View Single Post
Old 11-04-2007, 10:53 AM   #27
Bęthberry
Cryptic Aura
 
Bęthberry's Avatar
 
Join Date: May 2002
Posts: 5,977
Bęthberry is wading through snowdrifts on Redhorn.Bęthberry is wading through snowdrifts on Redhorn.Bęthberry is wading through snowdrifts on Redhorn.Bęthberry is wading through snowdrifts on Redhorn.
Like some here I find classifications and categories limiting, yet they can also provide themes and topics which spur discussion, so for that reason I won't engage in any denouncing as humbug those who use the term. After all, many writers I greatly enjoy and respect apply the term to their own writing (and qualify it!) as well as those bogey men the critics, so who am I to deny a creative writer the opportunity to describe his (or her) own work in an expansive, enlightening way?


Quote:
Originally Posted by Fea
The Lord of the Rings. Part of me is begging to say fantasy. C'mon, Middle Earth? Trolls, Elves, Dwarves... Hobbits? Magic Rings and dragons.

Except for the key argument that Middle Earth is Earth as it was back in the day; this argument is supported by the statement in, I believe, the Intro of The Fellowship in the simple comment that Hobbits slip away unnoticed these days in crowds because they have a natural ability to be unseen (magical realism) and humans are inept. Though you get characters like Eomer crying out on the fields of Rohan that "Wow, we live in a crazy world, where legends old folks told me show up with wings on their feet," you also get him accepting that orcs are a natural part of Rohirric life. The belief and disbelief in specifics of what another culture would call the supernatural follows logical human trends: you tend to have more faith in what's been ingrained in you since birth. Tolkien's use of psychological norms and his references to our Earth argue Magical Realism.
This is an intriguing idea, that Tolkien began one way and then worked against that. Yet it seems to me that a crucial element is missing so that we cannot call Middle-earth magic realism.

It is true that the forms and rules of Middle-earth conform to those of our daily world. Tolkien went to pains to explain elvish magic as not magic but heightened art and perception. His Foreward suggests that hobbits could still exist except they hide themselves from us. Yet what Tolkien's vision lacks is the unexplainable or the marvellous. It could simply be my reading of M-e, but I don't think that in any way the rationalism which underpins it is ever destablised or distorted. Our contemporary world view is never challenged or threatened by Tolkien's vision. Yes, he objects mightily to the satanic mills and the power hungry but at the heart of his vision remains an empowerment of rational and objective depiction. After all, Eru grounds his Legendarium, and so there remains a particular sense of orderedness to his mythology. Reality is not distorted in Tolkien, but expanded to explain balrogs, orcs, rings of power, suspension of time. Despite all our discussions here there is little in Tolkien that remains inexplicable or unexpected, not even eucatastrophe.

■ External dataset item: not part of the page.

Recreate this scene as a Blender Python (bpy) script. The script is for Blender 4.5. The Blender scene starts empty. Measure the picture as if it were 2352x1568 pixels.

Perhaps I feel this way because the Ring is so much a material object. If evil in Middle-earth didn't have this materialism, then perhaps I would feel Tolkien more akin to, say, Garcia Marquez. After all, Tolkien's imaginative creation began with his creation of languages, and he followed the objective rules of language development which his academic training taught him. His invented languages are all explicable and there is little of the frustration, wonder, awe, unknowingness of babel in them.

I probably haven't read as many writers who through fair means or foul are lumped into this group as Fea or the rest of you have, but what I have read gives me a sense that the relationship between people and the world is mysterious and that people's perspectives are often derived from their historical and social milieu. Indeed, there is a sense in many of these writers that wonder and awe remains an essential element of our experience, that not all of the world and time can be rationally explained. Tolkien desired dragons and he made a place for them in his world. They are believable--that's what his idea of sub-creation is all about. If they weren't, then he would be a magic realist.

Of course, the term is as wide and diverse as all the authors who are included under its rubric. I'm sure Downers can stretch it to all kinds of dimensions.
__________________
I’ll sing his roots off. I’ll sing a wind up and blow leaf and branch away.